IN HIS REVIEW of Ronald Radosh’s important new book, Commies, Roger Clegg raises a provocative question: Are conservatives too forgiving of the crimes committed by the left against America, specifically the crime of treason? Here are some ways to think about an answer.
It is certainly the case that the "progressive" left, which has never really looked back with second thoughts about its radical commitments, which is still dedicated to its small "c" communist agendas, which still defends its old subversive heroes, is an anti-American left that is ready to aid and abet virtually any enemy of the United States, including apparently Saddam Hussein. It is a near certainty that thousands of so-called new leftists actively worked with the intelligence agencies of Communist governments whose objectives were to weaken, injure and if possible destroy the United States. The most obvious cases of this kind of treason were the radio broadcasts from Hanoi of Jane Fonda, Tom Hayden and others accusing America of war crimes and urging American troops to defect during the Vietnam conflict, and the collusion with Cuban intelligence operatives during the 1980s in the setting up of "solidarity committees" as part of Castro’s plan to destabilize and overthrow central American governments. At one point, a Salvadoran operative working for Cuban intelligence actually set up shop in the congressional offices of Ron Dellums, with the conniving of the Congressman himself.

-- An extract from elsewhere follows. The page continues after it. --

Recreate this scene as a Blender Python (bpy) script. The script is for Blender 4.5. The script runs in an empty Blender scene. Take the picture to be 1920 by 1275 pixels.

Roger Clegg is right that these and other crimes should not be regarded lightly, and that a double-standard governs attitudes towards former Nazis and neo-Nazis on the one hand and former Communists and neo-Communists – among whom I would include Jane Fonda, Tom Hayden, and Carlottia Scott, the current political issues director of the Democratic Party. This nation’s democracy would be in much healthier shape (and I would probably retire from political activity) if there was no such double standard and if all Americans, and conservatives in particular, took the assaults on this nation’s institutions and ideals more seriously than they do.
Where I differ with Clegg is that his interrogation of this question is directed almost exclusively at the left. He notes that conservatives are forgiving, and properly so since it is a conservative insight that we are all sinners, and it is pragmatically wise to "encourage people to break with a wrong-headed past." The conservative movement, for its part, has benefited tremendously from its generosity to ex-Communists and ex-radicals. The shaping intellectual forces of the magazine in which Clegg makes his observations were recruited from the ranks of the Communist movement by its founder William. F. Buckley. I, myself, am deeply grateful to the conservative movement for the warmth with which they have accepted an ex-radical like myself, and for the generosity of their support – despite what I did – for my attempts to repay my country for the damage I was responsible for.
That said, the problem that Clegg overlooks, and the problem that has continued to puzzle me, has been the failure of nerve by those who love this country, and who should be leading the efforts to defend it, in fighting the left. If leftists do not take seriously their acts of treason, it is partly because nobody else does either. When is the last time the United States government executed a spy? Aldrich Ames – to name only one convicted traitor among many – not only worked for the enemy, he caused the death of Americans the government has identified. If the United States Government doesn’t regard spying and murder as such a big deal, why should anyone else?
Turning to the Fonda problem, we encounter the same message. Fonda committed treason during the Nixon and Ford Administrations but was never prosecuted. Perhaps that is because the United States never declared itself at war. The decision of Lyndon Johnson to put Americans in harm’s way without a formal declaration of war – and the fact that this provoked no great congressional revolt – probably tells us more about the nature of the problem that Roger Clegg has raised than anything else. It is just part of a syndrome.
Why weren’t the student radicals who occupied university buildings in the 1960s (and who then went on to run the universities themselves) expelled or jailed? Why was Bernadine Dohrn, a terrorist in the Seventies and now a prominent and unrepentant figure high up in the American Bar Association – never prosecuted for her crimes? Why did Republicans not protest (or even notice) the appointment of Carlottia Scott, mistress of the Marxist dictator of Grenada and colluder in his anti-American schemes? How was Defense Secretary William Cohen able to give Ron Dellums the highest medal the Pentagon can bestow on a civilian without a peep of protest from the right? How come the present Republican Justice Department has not launched an investigation of the collusion between the Clinton Administration, the Democratic Party and the Chinese Communist dictatorship in transferring previously protected military technologies to America’s number one potential adversary?
These are the questions that conservatives should be asking.
I would like to end this note with a personal request to my conservative comrades-in-arms. When you go into your next battle with our opponents, would you please stop referring to leftists who despise America, who have waged a forty-year war against its foundations, whose agendas are a socialist and even fascist utopia (redistribution by racial preferences) as "liberals." These are not liberals. They are leftists. The only thing they are liberal about is hard drugs and sex. In every other respect, they want to control your lives. Their traditions are of the left, their ideas are of the left, their agendas are of the left. You can’t really complain about the double standards for the past, if you continue to apply those double standards to the present.